Se i primi timidi segnali di una ripresa iniziano a intravvedersi e l’inflazione (per ora) non preoccupa più di tanto, qualche grattacapo in più lo danno gli investimenti diretti esteri in Cina, calati del 3,7 per cento rispetto al 2011. I costi di produzione nelle fabbriche dell’entroterra cinese sono sempre più alti, così come i salari, e le multinazionali iniziano a espandersi altrove, India, Indonesia e Vietnam.

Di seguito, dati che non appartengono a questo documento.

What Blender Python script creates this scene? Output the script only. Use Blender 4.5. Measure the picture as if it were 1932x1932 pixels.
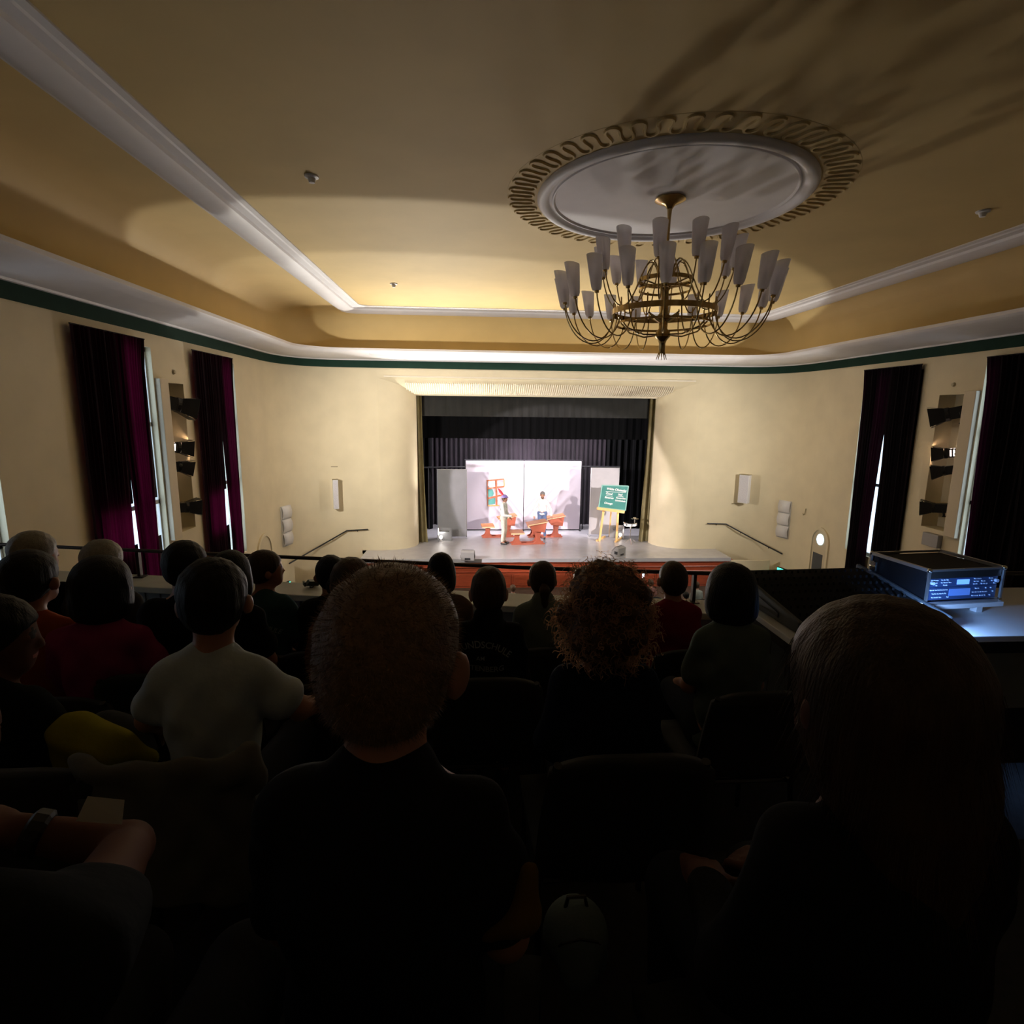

Nonostante ciò, se il mondo andrà incontro alla ripresa, molto dipenderà dalla Cina, dice Gabusi: “L’Europa non trainerà nulla, si dovrà guardare a Cina e Stati Uniti”. Anche se il pil di Pechino è un terzo rispetto a quello di Washington, “le sorti economiche dei due paesi sono collegate, in quanto la maggiore quota di profitti delle esportazioni cinesi finisce in aziende multinazionali (spesso americane) e la Cina è il maggior creditore degli Stati Uniti”. Saranno questi i due paesi capofila della ripresa, aggiunge il nostro interlocutore: “La locomotiva cinese ha bisogno dei vagoni occidentali e nel lungo periodo il processo di urbanizzazione in atto renderà l’andamento di quel mercato assai più cruciale per l’economia mondiale di quanto non lo sia ora”.